## Exercise objective
The data below should be printed in full, exactly, and without any of its images.

## Given data
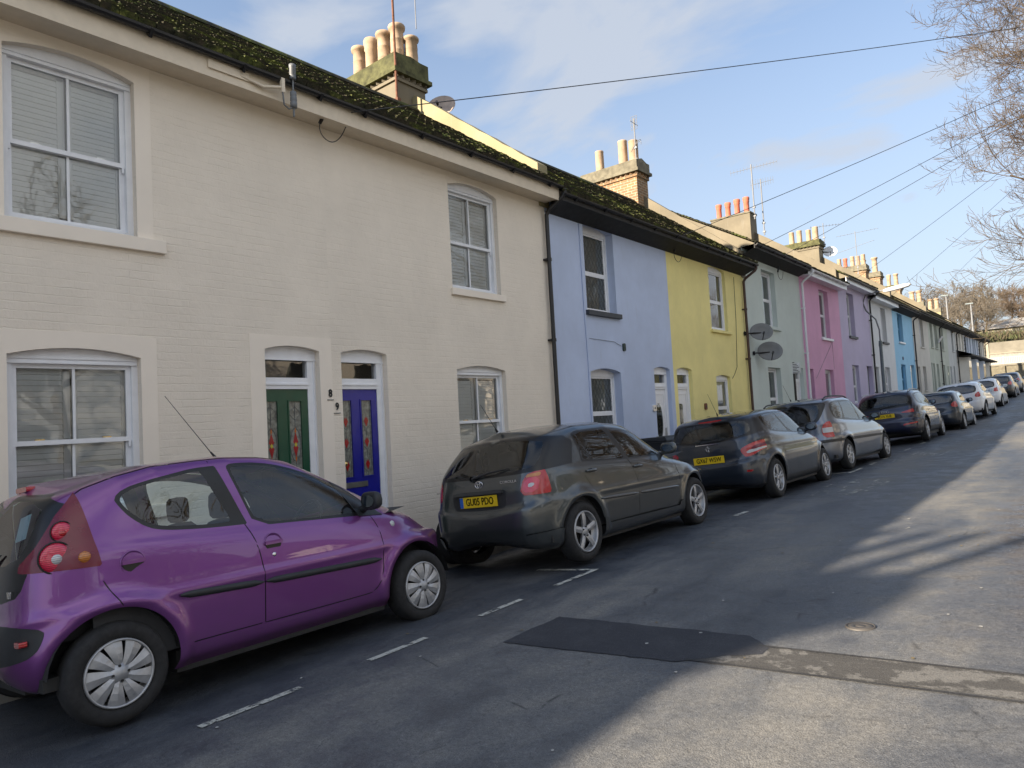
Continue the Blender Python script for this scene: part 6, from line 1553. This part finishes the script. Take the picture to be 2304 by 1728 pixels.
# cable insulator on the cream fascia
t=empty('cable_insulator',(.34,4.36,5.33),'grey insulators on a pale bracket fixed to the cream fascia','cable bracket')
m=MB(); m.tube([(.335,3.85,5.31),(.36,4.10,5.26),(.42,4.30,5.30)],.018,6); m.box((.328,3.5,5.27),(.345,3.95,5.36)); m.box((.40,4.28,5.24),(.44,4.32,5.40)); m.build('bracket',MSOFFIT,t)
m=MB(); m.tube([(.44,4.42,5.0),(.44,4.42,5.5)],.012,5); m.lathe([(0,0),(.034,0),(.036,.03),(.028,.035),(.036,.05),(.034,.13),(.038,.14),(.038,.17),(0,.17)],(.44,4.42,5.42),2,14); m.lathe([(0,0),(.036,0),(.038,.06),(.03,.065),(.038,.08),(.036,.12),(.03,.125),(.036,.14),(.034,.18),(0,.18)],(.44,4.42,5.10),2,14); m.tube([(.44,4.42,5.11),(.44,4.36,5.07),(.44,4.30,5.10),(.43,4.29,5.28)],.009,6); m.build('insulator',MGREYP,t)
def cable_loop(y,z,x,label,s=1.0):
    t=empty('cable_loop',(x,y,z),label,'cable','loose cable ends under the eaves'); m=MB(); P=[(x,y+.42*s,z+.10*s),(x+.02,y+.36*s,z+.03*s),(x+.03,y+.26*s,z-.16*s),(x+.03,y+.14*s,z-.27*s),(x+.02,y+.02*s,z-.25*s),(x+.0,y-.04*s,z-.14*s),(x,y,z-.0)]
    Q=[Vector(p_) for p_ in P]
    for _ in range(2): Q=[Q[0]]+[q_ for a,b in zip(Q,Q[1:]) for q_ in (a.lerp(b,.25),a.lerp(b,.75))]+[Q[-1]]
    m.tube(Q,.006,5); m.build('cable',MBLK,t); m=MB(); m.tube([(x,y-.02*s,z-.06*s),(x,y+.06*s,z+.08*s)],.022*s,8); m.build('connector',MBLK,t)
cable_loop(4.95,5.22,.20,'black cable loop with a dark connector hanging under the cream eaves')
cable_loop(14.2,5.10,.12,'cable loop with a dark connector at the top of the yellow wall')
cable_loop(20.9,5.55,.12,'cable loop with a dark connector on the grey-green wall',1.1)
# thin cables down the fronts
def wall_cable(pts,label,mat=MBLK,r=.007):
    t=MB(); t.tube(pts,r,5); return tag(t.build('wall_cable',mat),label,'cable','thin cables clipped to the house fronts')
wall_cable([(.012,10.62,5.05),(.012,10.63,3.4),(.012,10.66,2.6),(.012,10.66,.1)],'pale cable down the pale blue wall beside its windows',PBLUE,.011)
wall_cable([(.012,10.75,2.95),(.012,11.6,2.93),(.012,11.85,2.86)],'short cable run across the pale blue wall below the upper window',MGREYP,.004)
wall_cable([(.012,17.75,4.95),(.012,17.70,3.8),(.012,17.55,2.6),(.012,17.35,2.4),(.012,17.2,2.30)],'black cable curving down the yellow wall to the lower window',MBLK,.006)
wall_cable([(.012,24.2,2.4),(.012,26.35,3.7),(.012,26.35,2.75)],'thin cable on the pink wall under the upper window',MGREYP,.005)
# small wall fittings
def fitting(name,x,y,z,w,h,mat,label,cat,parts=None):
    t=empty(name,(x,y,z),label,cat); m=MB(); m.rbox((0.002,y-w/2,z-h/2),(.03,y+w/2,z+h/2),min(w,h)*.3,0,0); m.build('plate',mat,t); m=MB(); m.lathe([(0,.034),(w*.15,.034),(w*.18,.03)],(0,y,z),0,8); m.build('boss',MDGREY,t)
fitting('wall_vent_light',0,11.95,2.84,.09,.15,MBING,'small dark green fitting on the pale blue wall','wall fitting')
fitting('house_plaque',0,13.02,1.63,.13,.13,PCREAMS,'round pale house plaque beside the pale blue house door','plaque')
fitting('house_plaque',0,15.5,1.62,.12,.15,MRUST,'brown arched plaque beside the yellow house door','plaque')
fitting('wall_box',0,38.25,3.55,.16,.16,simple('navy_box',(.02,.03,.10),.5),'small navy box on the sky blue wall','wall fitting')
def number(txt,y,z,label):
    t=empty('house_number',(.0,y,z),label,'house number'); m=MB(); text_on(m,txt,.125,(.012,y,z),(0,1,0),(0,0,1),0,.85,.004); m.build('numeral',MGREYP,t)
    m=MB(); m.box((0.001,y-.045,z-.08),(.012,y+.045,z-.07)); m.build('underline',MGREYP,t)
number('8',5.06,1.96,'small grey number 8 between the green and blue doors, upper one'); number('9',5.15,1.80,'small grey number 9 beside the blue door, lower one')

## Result
Continue the Blender Python script for this scene: part 6, from line 1553. This part finishes the script. Take the picture to be 2304 by 1728 pixels.
# cable insulator on the cream fascia
t=empty('cable_insulator',(.34,4.36,5.33),'grey insulators on a pale bracket fixed to the cream fascia','cable bracket')
m=MB(); m.tube([(.335,3.85,5.31),(.36,4.10,5.26),(.42,4.30,5.30)],.018,6); m.box((.328,3.5,5.27),(.345,3.95,5.36)); m.box((.40,4.28,5.24),(.44,4.32,5.40)); m.build('bracket',MSOFFIT,t)
m=MB(); m.tube([(.44,4.42,5.0),(.44,4.42,5.5)],.012,5); m.lathe([(0,0),(.034,0),(.036,.03),(.028,.035),(.036,.05),(.034,.13),(.038,.14),(.038,.17),(0,.17)],(.44,4.42,5.42),2,14); m.lathe([(0,0),(.036,0),(.038,.06),(.03,.065),(.038,.08),(.036,.12),(.03,.125),(.036,.14),(.034,.18),(0,.18)],(.44,4.42,5.10),2,14); m.tube([(.44,4.42,5.11),(.44,4.36,5.07),(.44,4.30,5.10),(.43,4.29,5.28)],.009,6); m.build('insulator',MGREYP,t)
def cable_loop(y,z,x,label,s=1.0):
    t=empty('cable_loop',(x,y,z),label,'cable','loose cable ends under the eaves'); m=MB(); P=[(x,y+.42*s,z+.10*s),(x+.02,y+.36*s,z+.03*s),(x+.03,y+.26*s,z-.16*s),(x+.03,y+.14*s,z-.27*s),(x+.02,y+.02*s,z-.25*s),(x+.0,y-.04*s,z-.14*s),(x,y,z-.0)]
    Q=[Vector(p_) for p_ in P]
    for _ in range(2): Q=[Q[0]]+[q_ for a,b in zip(Q,Q[1:]) for q_ in (a.lerp(b,.25),a.lerp(b,.75))]+[Q[-1]]
    m.tube(Q,.006,5); m.build('cable',MBLK,t); m=MB(); m.tube([(x,y-.02*s,z-.06*s),(x,y+.06*s,z+.08*s)],.022*s,8); m.build('connector',MBLK,t)
cable_loop(4.95,5.22,.20,'black cable loop with a dark connector hanging under the cream eaves')
cable_loop(14.2,5.10,.12,'cable loop with a dark connector at the top of the yellow wall')
cable_loop(20.9,5.55,.12,'cable loop with a dark connector on the grey-green wall',1.1)
# thin cables down the fronts
def wall_cable(pts,label,mat=MBLK,r=.007):
    t=MB(); t.tube(pts,r,5); return tag(t.build('wall_cable',mat),label,'cable','thin cables clipped to the house fronts')
wall_cable([(.012,10.62,5.05),(.012,10.63,3.4),(.012,10.66,2.6),(.012,10.66,.1)],'pale cable down the pale blue wall beside its windows',PBLUE,.011)
wall_cable([(.012,10.75,2.95),(.012,11.6,2.93),(.012,11.85,2.86)],'short cable run across the pale blue wall below the upper window',MGREYP,.004)
wall_cable([(.012,17.75,4.95),(.012,17.70,3.8),(.012,17.55,2.6),(.012,17.35,2.4),(.012,17.2,2.30)],'black cable curving down the yellow wall to the lower window',MBLK,.006)
wall_cable([(.012,24.2,2.4),(.012,26.35,3.7),(.012,26.35,2.75)],'thin cable on the pink wall under the upper window',MGREYP,.005)
# small wall fittings
def fitting(name,x,y,z,w,h,mat,label,cat,parts=None):
    t=empty(name,(x,y,z),label,cat); m=MB(); m.rbox((0.002,y-w/2,z-h/2),(.03,y+w/2,z+h/2),min(w,h)*.3,0,0); m.build('plate',mat,t); m=MB(); m.lathe([(0,.034),(w*.15,.034),(w*.18,.03)],(0,y,z),0,8); m.build('boss',MDGREY,t)
fitting('wall_vent_light',0,11.95,2.84,.09,.15,MBING,'small dark green fitting on the pale blue wall','wall fitting')
fitting('house_plaque',0,13.02,1.63,.13,.13,PCREAMS,'round pale house plaque beside the pale blue house door','plaque')
fitting('house_plaque',0,15.5,1.62,.12,.15,MRUST,'brown arched plaque beside the yellow house door','plaque')
fitting('wall_box',0,38.25,3.55,.16,.16,simple('navy_box',(.02,.03,.10),.5),'small navy box on the sky blue wall','wall fitting')
def number(txt,y,z,label):
    t=empty('house_number',(.0,y,z),label,'house number'); m=MB(); text_on(m,txt,.125,(.012,y,z),(0,1,0),(0,0,1),0,.85,.004); m.build('numeral',MGREYP,t)
    m=MB(); m.box((0.001,y-.045,z-.08),(.012,y+.045,z-.07)); m.build('underline',MGREYP,t)
number('8',5.06,1.96,'small grey number 8 between the green and blue doors, upper one'); number('9',5.15,1.80,'small grey number 9 beside the blue door, lower one')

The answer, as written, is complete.